Und heute? Anna Nebtrebko kocht, entspricht aber ansonsten aufs Haar dem uralten Image des weiblichen Opernstars. Doch plötzlich verlangt die Welt anderes. Jetzt soll eine Primadonna auf einmal neben Goldstimme und Glitzergewand auch noch ein selbständig und kritisch denkendes Wesen sein, ohne dass ein Regisseur ihre Rollengestaltung führt? Sie soll gar selber wissen, wem sie zu wessen Ehren singt und von wem sie Orden entgegennimmt, ohne dass die Agentur ihr das vorschreibt?
Wie soll sich denn bitteschön jemand, der sich tagtäglich in unsäglich irrealen Situationen voriger Jahrhunderte bewegt, in unserer heutigen Wirklichkeit zurechtfinden? Tag für Tag verliebt sie sich auf der Bühne in den falschen Mann. Das färbt auf die Alltagswahrnehmung ab.

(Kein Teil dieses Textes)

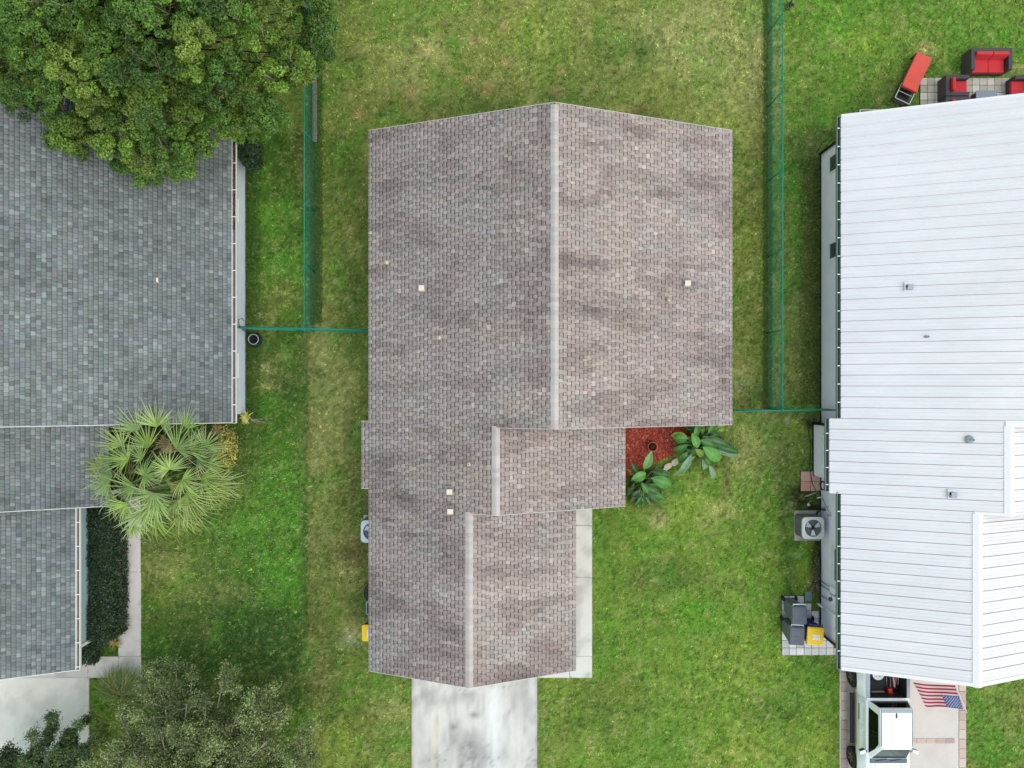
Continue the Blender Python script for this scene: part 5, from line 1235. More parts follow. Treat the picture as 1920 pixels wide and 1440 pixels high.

Lassen wir also die Primadonna weiter von Liebe und Leid früherer Jahrhunderte singen und auf der Opernbühne an den Männern, denen sie trotz aller Warnungen von Freunden anhängt, tragisch zugrunde zu gehen. Und ansonsten lassen wir sie bitte schweigen. Und wem die Wirklichkeit nicht genügend große Emotionen und Tragödien bietet, der möge weiterhin die schöne Stimme in den alten Opern verehren. Den meisten von uns reicht für die tragischen Gefühle derzeit die prosaische Realität.